What This Means for Landlords
Rental properties do not qualify for a homestead exemption, so landlords pay the full appraised value times the full combined rate. A $300,000 rental at 2.2% generates $6,600 in taxes. An additional I&S bump of, say, 3 cents per $100 adds $90/year. That sounds small, but it sits alongside other carrying cost increases — insurance, maintenance, management. And unlike homeowners, landlords can only pass costs to tenants if the local rent market supports it. In a softer 2026 DFW rental market, that pressure is real. The math still usually works, but margins stay thin.
What to Do with This Information
First, check your 2026 notice of appraised value. If the value looks inflated compared to what comparable homes are actually selling for, protesting it is worth the effort — the protest deadline is typically May 15. Second, look at your total effective rate on the notice, not just the city portion. Tarrant County, FWISD, and the city all appear as separate line items. Third, if you own rentals, run a current cash-flow check that includes taxes at their likely 2027 rate — not the rate from two years ago.
Common Questions
Did the 2026 Saginaw bond automatically raise my property taxes?
Not immediately, but yes over time. Saginaw will issue the bonds in phases and set a debt service rate each year to cover payments. The city's I&S rate will increase as bonds are issued. The full impact rolls in over years, not all at once.
What was the total dollar amount of the 2026 Saginaw bond?
$59 million across three propositions: $38M for roads and drainage, $6M for parks, and $15M for a new animal control facility.
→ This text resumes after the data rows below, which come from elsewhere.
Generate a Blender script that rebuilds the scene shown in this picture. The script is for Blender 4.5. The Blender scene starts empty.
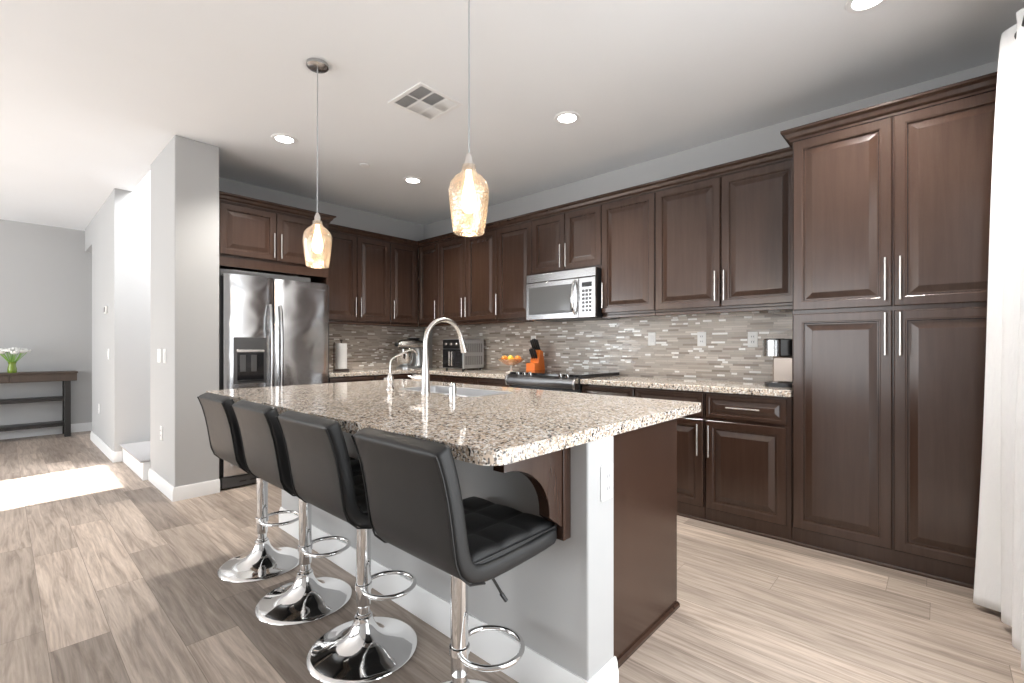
import bpy, bmesh, math, random
from mathutils import Vector, Matrix
random.seed(7)
PI = math.pi
scene = bpy.context.scene
C = scene.collection

# ------------------------------------------------------------------ camera, world, light, exposure
cam_d = bpy.data.cameras.new('camera')
cam = bpy.data.objects.new('camera', cam_d)
C.objects.link(cam)
cam.location = (0, 0, 1.184)
cam.rotation_euler = (PI / 2, 0, math.radians(42.372))
cam_d.sensor_width = 36.0
cam_d.lens = 467.0 / 1024 * 36
cam_d.shift_x = -0.3 / 1024
cam_d.shift_y = 5.4 / 1024
cam_d.clip_start = 0.02
scene.camera = cam

scene.view_settings.view_transform = 'Standard'
scene.view_settings.look = 'None'
scene.view_settings.gamma = 1.0
scene.view_settings.exposure = 0.82
scene.view_settings.use_curve_mapping = False
scene.cycles.use_denoising = True
scene.cycles.max_bounces = 8
scene.cycles.diffuse_bounces = 5
scene.cycles.glossy_bounces = 4
scene.cycles.transparent_max_bounces = 12
scene.cycles.sample_clamp_indirect = 6.0
scene.cycles.caustics_reflective = False
scene.cycles.caustics_refractive = False

world = bpy.data.worlds.new('world')
scene.world = world
world.use_nodes = True
bg = world.node_tree.nodes['Background']
bg.inputs[0].default_value = (0.93, 0.97, 1.0, 1)
bg.inputs[1].default_value = 1.0


def area(name, loc, direction, sx, sy, power, col=(1, 1, 1)):
    d = bpy.data.lights.new(name, 'AREA')
    d.shape = 'RECTANGLE'
    d.size, d.size_y, d.energy, d.color = sx, sy, power, col
    o = bpy.data.objects.new(name, d)
    C.objects.link(o)
    o.location = loc
    o.rotation_euler = Vector(direction).to_track_quat('-Z', 'Y').to_euler()
    return o


sun_d = bpy.data.lights.new('sun', 'SUN')
sun_d.energy = 24.0
sun_d.angle = math.radians(0.35)
sun_d.color = (1.0, 0.96, 0.9)
sun = bpy.data.objects.new('sun', sun_d)
C.objects.link(sun)
sun.rotation_euler = Vector((-0.12, 1.0, -0.452)).to_track_quat('-Z', 'Y').to_euler()

area('slider_daylight', (0.36, 1.72, 1.22), (-1, 0, -0.05), 1.9, 2.3, 25, (0.93, 0.97, 1.0))
area('front_fill', (-2.2, -3.98, 1.42), (0, 1, 0), 3.3, 1.85, 40, (0.93, 0.97, 1.0))  # added fill light from behind the camera, no known window there
area('front_door_daylight', (-6.95, -3.98, 1.22), (0, 1, 0), 2.2, 2.2, 80, (0.93, 0.97, 1.0))
area('stairwell_daylight', (-5.1, 2.0, 3.95), (-0.8, -0.25, -0.62), 1.5, 1.2, 230, (0.97, 0.985, 1.0))
area('corridor_daylight', (-8.3, 3.4, 1.6), (0, -1, 0), 0.8, 1.6, 9, (0.97, 0.985, 1.0))


# ------------------------------------------------------------------ materials
def mat(name, base=(0.8, 0.8, 0.8), rough=0.5, metal=0.0, spec=0.5, coat=0.0, coat_rough=0.1):
    m = bpy.data.materials.new(name)
    m.use_nodes = True
    b = m.node_tree.nodes['Principled BSDF']
    b.inputs['Base Color'].default_value = (*base, 1)
    b.inputs['Roughness'].default_value = rough
    b.inputs['Metallic'].default_value = metal
    b.inputs['Specular IOR Level'].default_value = spec
    b.inputs['Coat Weight'].default_value = coat
    b.inputs['Coat Roughness'].default_value = coat_rough
    return m


class NT:
    """small node-tree helper"""
    def __init__(self, m):
        self.t = m.node_tree
        self.b = self.t.nodes['Principled BSDF']

    def n(self, typ, **kw):
        x = self.t.nodes.new(typ)
        for k, v in kw.items():
            setattr(x, k, v)
        return x

    def l(self, a, b):
        self.t.links.new(a, b)

    def coord(self, scale=(1, 1, 1), which='Object'):
        tc = self.n('ShaderNodeTexCoord')
        mp = self.n('ShaderNodeMapping')
        mp.inputs['Scale'].default_value = scale
        self.l(tc.outputs[which], mp.inputs['Vector'])
        return mp.outputs['Vector']

    def pos(self):
        return self.n('ShaderNodeNewGeometry').outputs['Position']

    def math(self, op, a, b=None, c=None):
        x = self.n('ShaderNodeMath', operation=op)
        for i, v in enumerate((a, b, c)):
            if v is None:
                continue
            if isinstance(v, (int, float)):
                x.inputs[i].default_value = v
            else:
                self.l(v, x.inputs[i])
        return x.outputs[0]

    def noise(self, vec, scale, detail=2, rough=0.5, dist=0.0):
        x = self.n('ShaderNodeTexNoise')
        x.inputs['Scale'].default_value = scale
        x.inputs['Detail'].default_value = detail
        x.inputs['Roughness'].default_value = rough
        x.inputs['Distortion'].default_value = dist
        if vec is not None:
            self.l(vec, x.inputs['Vector'])
        return x.outputs['Fac']

    def ramp(self, fac, stops, interp='LINEAR'):
        r = self.n('ShaderNodeValToRGB')
        r.color_ramp.interpolation = interp
        e = r.color_ramp.elements
        while len(e) < len(stops):
            e.new(0.5)
        for i, (p, c) in enumerate(stops):
            e[i].position = p
            e[i].color = (*c, 1)
        self.l(fac, r.inputs['Fac'])
        return r.outputs['Color']

    def mix(self, fac, a, b, blend='MIX'):
        x = self.n('ShaderNodeMix', data_type='RGBA', blend_type=blend)
        for sock, v in ((x.inputs[0], fac), (x.inputs[6], a), (x.inputs[7], b)):
            if isinstance(v, (int, float)):
                sock.default_value = v
            elif isinstance(v, tuple):
                sock.default_value = (*v, 1)
            else:
                self.l(v, sock)
        return x.outputs[2]

    def bump(self, h, strength=0.2, dist=0.01):
        x = self.n('ShaderNodeBump')
        x.inputs['Strength'].default_value = strength
        x.inputs['Distance'].default_value = dist
        self.l(h, x.inputs['Height'])
        self.l(x.outputs[0], self.b.inputs['Normal'])


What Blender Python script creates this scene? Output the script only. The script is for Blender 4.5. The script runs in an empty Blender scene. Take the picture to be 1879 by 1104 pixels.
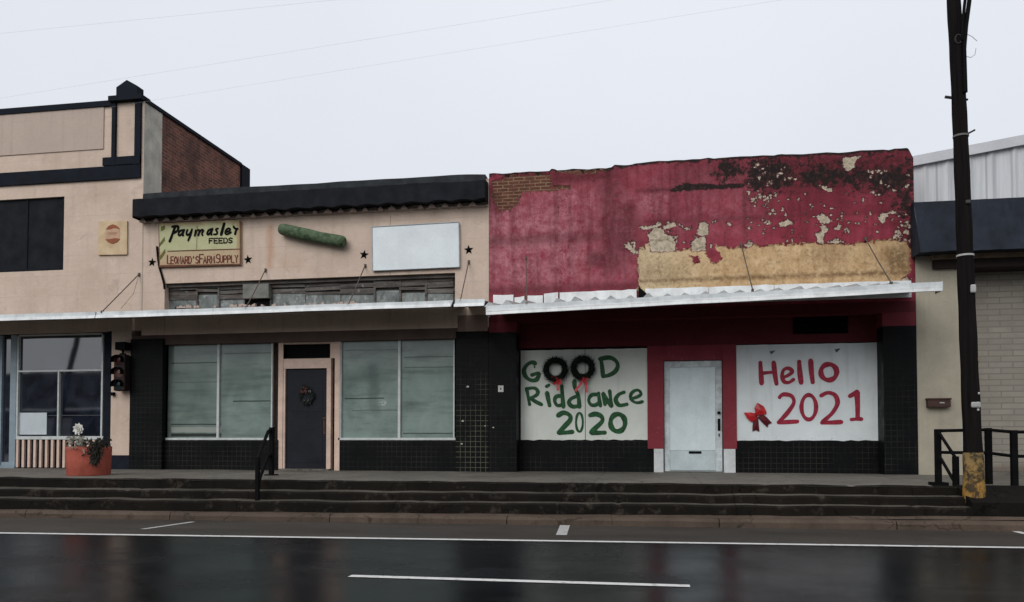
import bpy, math, random
import numpy as np
from mathutils import Vector, noise as mnoise
random.seed(7)
S = bpy.context.scene
COL = S.collection
R = math.radians

# ------------------------------------------------------------------ camera
F_PX, PITCH, YAW, CAMH, DIST = 1461.0, 0.03, R(9.7), 1.15, 15.0     # photo 1879 x 1104
PV = 805 - F_PX * math.tan(PITCH)
cam_d = bpy.data.cameras.new("camera"); cam = bpy.data.objects.new("camera", cam_d); COL.objects.link(cam)
cam_d.sensor_width = 36.0; cam_d.lens = 36.0 * F_PX / 1879.0
cam_d.shift_y = (PV - 552.0) / 1879.0
cam_d.clip_start = 0.1; cam_d.clip_end = 3000
cam.location = (0, -DIST, CAMH); cam.rotation_euler = (R(90) + PITCH, 0, YAW)
S.camera = cam

# ------------------------------------------------------------------ sky, sun, exposure
SUN_EL, SUN_AZ = 34.0, 200.0       # overcast: a broad soft sun behind and above the camera
w = bpy.data.worlds.new("World"); S.world = w; w.use_nodes = True
nt = w.node_tree; nt.nodes.clear()
def wn(t): return nt.nodes.new(t)
sky = wn('ShaderNodeTexSky'); sky.sky_type = 'NISHITA'; sky.sun_disc = False
sky.sun_elevation = R(SUN_EL); sky.sun_rotation = R(SUN_AZ)
skys = wn('ShaderNodeMixRGB'); skys.blend_type = 'MULTIPLY'; skys.inputs[0].default_value = 1
skys.inputs[2].default_value = (0.07, 0.07, 0.07, 1)
nt.links.new(sky.outputs[0], skys.inputs[1])
tc = wn('ShaderNodeTexCoord'); sp = wn('ShaderNodeSeparateXYZ'); nt.links.new(tc.outputs['Generated'], sp.inputs[0])
rp = wn('ShaderNodeValToRGB'); e = rp.color_ramp.elements
e[0].position = 0.0; e[0].color = (0.67, 0.70, 0.76, 1)
e[1].position = 0.30; e[1].color = (0.80, 0.828, 0.89, 1)
x = e.new(0.55); x.color = (0.86, 0.885, 0.95, 1)
x = e.new(1.0); x.color = (1.0, 1.0, 1.02, 1)
nt.links.new(sp.outputs['Z'], rp.inputs[0])
nz = wn('ShaderNodeTexNoise'); nz.inputs['Scale'].default_value = 1.6; nz.inputs['Detail'].default_value = 3
nt.links.new(tc.outputs['Generated'], nz.inputs['Vector'])
mr = wn('ShaderNodeMapRange'); mr.inputs[1].default_value = .3; mr.inputs[2].default_value = .7
mr.inputs[3].default_value = .95; mr.inputs[4].default_value = 1.04; nt.links.new(nz.outputs[0], mr.inputs[0])
vm = wn('ShaderNodeVectorMath'); vm.operation = 'SCALE'
nt.links.new(rp.outputs[0], vm.inputs[0]); nt.links.new(mr.outputs[0], vm.inputs['Scale'])
mx = wn('ShaderNodeMixRGB'); mx.inputs[0].default_value = 0.92
nt.links.new(skys.outputs[0], mx.inputs[1]); nt.links.new(vm.outputs[0], mx.inputs[2])
bg = wn('ShaderNodeBackground'); bg.inputs[1].default_value = 1.0; nt.links.new(mx.outputs[0], bg.inputs[0])
wo = wn('ShaderNodeOutputWorld'); nt.links.new(bg.outputs[0], wo.inputs[0])
sl = bpy.data.lights.new("sun", 'SUN'); sl.energy = 1.65; sl.angle = R(40); sl.color = (1.0, 0.98, 0.95)
so = bpy.data.objects.new("sun", sl); COL.objects.link(so)
so.rotation_euler = (R(90 - SUN_EL), 0, R(180 - SUN_AZ))
S.view_settings.view_transform = 'Standard'; S.view_settings.look = 'None'
S.view_settings.exposure = 0.0; S.view_settings.gamma = 1.0

# ------------------------------------------------------------------ measuring helpers: where a sight line of the survey photo meets a plane
FW = Vector((-math.sin(YAW) * math.cos(PITCH), math.cos(YAW) * math.cos(PITCH), math.sin(PITCH)))
RT = Vector((math.cos(YAW), math.sin(YAW), 0)); UP = RT.cross(FW); CAM = Vector((0, -DIST, CAMH))
def ray(u, v): return FW + RT * ((u - 939.5) / F_PX) + UP * ((PV - v) / F_PX)
def A(u, v, Y=0.0):
    d = ray(u, v); return CAM + d * ((Y + DIST) / d.y)
def G(u, v, Z=0.0):
    d = ray(u, v); return CAM + d * ((Z - CAMH) / d.z)
def rect(u0, u1, vt, vb, Y=0.0):
    """x0, x1, z0, z1 of an upright rectangle; vt, vb are read at its middle"""
    um = (u0 + u1) / 2; vm_ = (vt + vb) / 2
    return A(u0, vm_, Y).x, A(u1, vm_, Y).x, A(um, vb, Y).z, A(um, vt, Y).z

# ------------------------------------------------------------------ mesh builder
class MB:
    def __init__(s): s.v = []; s.f = []; s.sm = []; s.g = []
    def add(s, vs, fs, smooth=False):
        o = len(s.v); s.g.append((o, len(s.f))); s.v += [Vector(p) for p in vs]
        s.f += [tuple(i + o for i in f) for f in fs]; s.sm += [smooth] * len(fs); return s
    def box(s, x0, x1, y0, y1, z0, z1):
        return s.add([(x0,y0,z0),(x1,y0,z0),(x1,y1,z0),(x0,y1,z0),(x0,y0,z1),(x1,y0,z1),(x1,y1,z1),(x0,y1,z1)],
                     [(0,3,2,1),(4,5,6,7),(0,1,5,4),(1,2,6,5),(2,3,7,6),(3,0,4,7)])
    def hexa(s, p):      # 8 points ordered like box
        return s.add(p, [(0,3,2,1),(4,5,6,7),(0,1,5,4),(1,2,6,5),(2,3,7,6),(3,0,4,7)])
    def prism(s, pts, y0, y1):   # polygon in x,z, counter clockwise seen from the street
        n = len(pts)
        vs = [(x, y0, z) for x, z in pts] + [(x, y1, z) for x, z in pts]
        fs = [tuple(range(n)), tuple(range(2*n-1, n-1, -1))] + [(i, i+n, (i+1) % n + n, (i+1) % n) for i in range(n)]
        return s.add(vs, fs)
    def tube(s, pts, r, n=10, caps=True):
        pts = [Vector(p) for p in pts]; m = len(pts)
        rs = r if isinstance(r, (list, tuple)) else [r] * m
        vs = []; fs = []
        for i, p in enumerate(pts):
            d = (pts[min(i+1, m-1)] - pts[max(i-1, 0)]).normalized()
            ref = Vector((0,1,0)) if abs(d.y) < .9 else Vector((1,0,0))
            a = d.cross(ref).normalized(); b = d.cross(a)
            for k in range(n):
                t = 2*math.pi*k/n; vs.append(p + (a*math.cos(t) + b*math.sin(t)) * rs[i])
        for i in range(m-1):
            for k in range(n):
                k2 = (k+1) % n; fs.append((i*n+k, i*n+k2, (i+1)*n+k2, (i+1)*n+k))
        s.add(vs, fs, True)
        if caps:
            s.add(vs[:n], [tuple(range(n-1, -1, -1))]); s.add(vs[-n:], [tuple(range(n))])
        return s
    def lathe(s, c, prof, n=24):
        vs = []; fs = []; m = len(prof)
        for r, z in prof:
            for k in range(n):
                t = 2*math.pi*k/n; vs.append((c[0]+r*math.cos(t), c[1]+r*math.sin(t), c[2]+z))
        for i in range(m-1):
            for k in range(n):
                k2 = (k+1) % n; fs.append((i*n+k, i*n+k2, (i+1)*n+k2, (i+1)*n+k))
        s.add(vs, fs, True); s.add(vs[:n], [tuple(range(n-1, -1, -1))]); s.add(vs[-n:], [tuple(range(n))])
        return s
    def grid(s, fn, nu, nv, smooth=False):
        vs = [fn(i/nu, j/nv) for j in range(nv+1) for i in range(nu+1)]
        fs = [(j*(nu+1)+i, j*(nu+1)+i+1, (j+1)*(nu+1)+i+1, (j+1)*(nu+1)+i) for j in range(nv) for i in range(nu)]
        return s.add(vs, fs, smooth)
    def build(s, name, mat, parent=None, bevel=0):
        off = Vector((0,0,0)); p = parent
        while p: off += p.location; p = p.parent
        me = bpy.data.meshes.new(name); me.from_pydata([v - off for v in s.v], [], s.f); me.update()
        me.polygons.foreach_set('use_smooth', s.sm)
        me.materials.append(mat)
        o = bpy.data.objects.new(name, me); COL.objects.link(o); o.parent = parent
        if bevel:
            b = o.modifiers.new('bevel', 'BEVEL'); b.width = bevel; b.segments = 2; b.limit_method = 'ANGLE'
        return o
def each(mb, name, mat, parent, bevel=0):
    """every added piece becomes a part of its own"""
    g = mb.g + [(len(mb.v), len(mb.f))]
    for (a, fa), (b, fb) in zip(g, g[1:]):
        m_ = MB(); m_.v = mb.v[a:b]; m_.f = [tuple(i-a for i in f) for f in mb.f[fa:fb]]; m_.sm = mb.sm[fa:fb]; m_.build(name, mat, parent, bevel)
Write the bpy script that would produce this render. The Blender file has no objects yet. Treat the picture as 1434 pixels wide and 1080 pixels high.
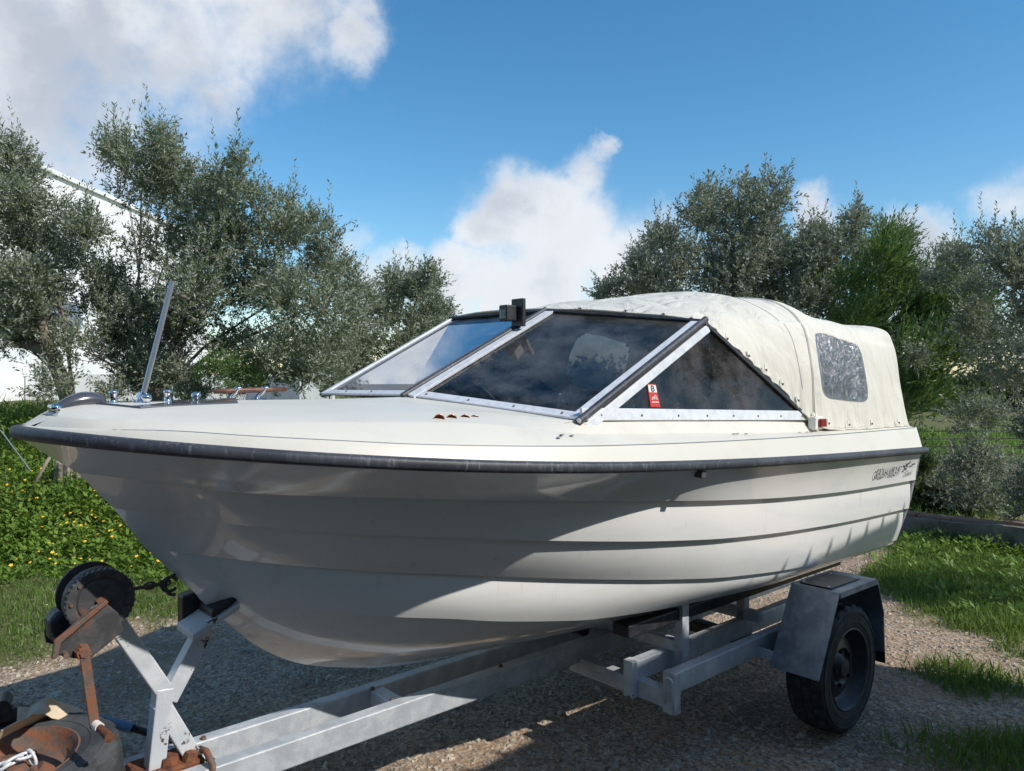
import bpy, math, random
import numpy as np
from mathutils import Vector, Matrix, noise as mn

random.seed(7); RNG = np.random.default_rng(11)
sc = bpy.context.scene
COL = sc.collection

# ------------------------------------------------------------------ camera
cam = bpy.data.cameras.new('camera'); camo = bpy.data.objects.new('camera', cam); COL.objects.link(camo)
camo.location = (0, 0, 1.65); camo.rotation_euler = (math.radians(90), 0, 0)
cam.sensor_width = 36; cam.lens = 1079 / 1434 * 36; cam.shift_y = -15 / 1434
cam.clip_start = 0.05; cam.clip_end = 3000
sc.camera = camo
F, CX, HY, EYE = 1079.0, 717.0, 525.0, 1.65

# ------------------------------------------------------------------ light
SUN = Vector((1.015, -0.53, 1.0)).normalized()
sl = bpy.data.lights.new('sun', 'SUN'); sl.energy = 3.9; sl.angle = math.radians(0.53); sl.color = (1, .955, .88)
so = bpy.data.objects.new('sun', sl); COL.objects.link(so); so.location = (5, -3, 8)
so.rotation_euler = SUN.to_track_quat('Z', 'Y').to_euler()
sc.view_settings.view_transform = 'Standard'; sc.view_settings.look = 'None'
sc.view_settings.gamma = 1; sc.view_settings.use_curve_mapping = False
sc.view_settings.exposure = 0.18


class NT:
    def __init__(s, tree): s.t = tree; s.n = tree.nodes; s.l = tree.links
    def node(s, typ, **kw):
        n = s.n.new(typ)
        for k, v in kw.items():
            if k.startswith('i_'):
                key = k[2:]
                key = int(key) if key.isdigit() else key.replace('_', ' ')
                s.put(n.inputs[key], v)
            else: setattr(n, k, v)
        return n
    def put(s, inp, v):
        if isinstance(v, bpy.types.NodeSocket): s.l.new(v, inp)
        elif isinstance(v, bpy.types.Node): s.l.new(v.outputs[0], inp)
        else:
            if isinstance(v, tuple) and len(v) == 3 and inp.type == 'RGBA': v = (*v, 1)
            inp.default_value = v
    def math(s, op, a, b=0.0, c=None, clamp=False):
        n = s.node('ShaderNodeMath', operation=op, use_clamp=clamp); s.put(n.inputs[0], a); s.put(n.inputs[1], b)
        if c is not None: s.put(n.inputs[2], c)
        return n.outputs[0]
    def mix(s, f, a, b, mode='MIX'):
        n = s.node('ShaderNodeMix', data_type='RGBA', blend_type=mode)
        s.put(n.inputs[0], f); s.put(n.inputs[6], a); s.put(n.inputs[7], b); return n.outputs[2]
    def ramp(s, f, a=0.0, b=1.0, lo=0.0, hi=1.0, smooth=True):
        n = s.node('ShaderNodeMapRange', interpolation_type='SMOOTHSTEP' if smooth else 'LINEAR')
        s.put(n.inputs[0], f); s.put(n.inputs[1], a); s.put(n.inputs[2], b); s.put(n.inputs[3], lo); s.put(n.inputs[4], hi)
        return n.outputs[0]
    def noise(s, scale, detail=4, rough=.55, vec=None, dist=0.0, col=False):
        n = s.node('ShaderNodeTexNoise'); n.inputs['Scale'].default_value = scale; n.inputs['Detail'].default_value = detail
        n.inputs['Roughness'].default_value = rough; n.inputs['Distortion'].default_value = dist
        if vec is not None: s.put(n.inputs['Vector'], vec)
        return n.outputs[1 if col else 0]


# ------------------------------------------------------------------ world
w = bpy.data.worlds.new('World'); sc.world = w; w.use_nodes = True
T = NT(w.node_tree); T.n.clear()
wo = T.node('ShaderNodeOutputWorld')
sky = T.node('ShaderNodeTexSky', sky_type='NISHITA', sun_disc=False)
sky.sun_elevation = math.asin(SUN.z); sky.sun_rotation = math.atan2(SUN.x, SUN.y)
sky.air_density = 1.0; sky.dust_density = 0.3; sky.ozone_density = 2.2; sky.altitude = 50
tc = T.node('ShaderNodeTexCoord').outputs['Generated']
nd = T.node('ShaderNodeVectorMath', operation='NORMALIZE'); T.put(nd.inputs[0], tc)
n1 = T.noise(5.5, 6, .62, nd.outputs[0], col=True)
sb = T.node('ShaderNodeVectorMath', operation='SUBTRACT'); T.put(sb.inputs[0], n1); sb.inputs[1].default_value = (.5, .5, .5)
scn = T.node('ShaderNodeVectorMath', operation='SCALE'); T.put(scn.inputs[0], sb.outputs[0]); scn.inputs['Scale'].default_value = .16
dd = T.node('ShaderNodeVectorMath', operation='ADD'); T.put(dd.inputs[0], nd.outputs[0]); T.put(dd.inputs[1], scn.outputs[0])


def pdir(px, py): return Vector(((px - CX) / F, 1, (HY - py) / F)).normalized()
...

How do I calculate what the bond will cost me personally?
Take your appraised value, divide by 100, and multiply by the I&S rate increase (in cents per $100). On a $300,000 property, a 5-cent rate increase = $15 per $100 × 3 = $45/year added. The city's tax rate notice will show the exact I&S component each year.
Should landlords in 76179 care about the Saginaw bond?
Yes. Rental properties have no homestead exemption, so the full appraised value is taxed. Any rate increase directly reduces net cash flow. Whether that matters depends on how close to break-even the rental already is — but it is not something to ignore on tighter properties.
What should I look at right now?
Check your 2026 notice of appraised value for accuracy, verify the protest deadline (usually May 15), look at your total combined tax rate on the notice, and re-run your rental or ownership math with this year's numbers rather than what you assumed two years ago.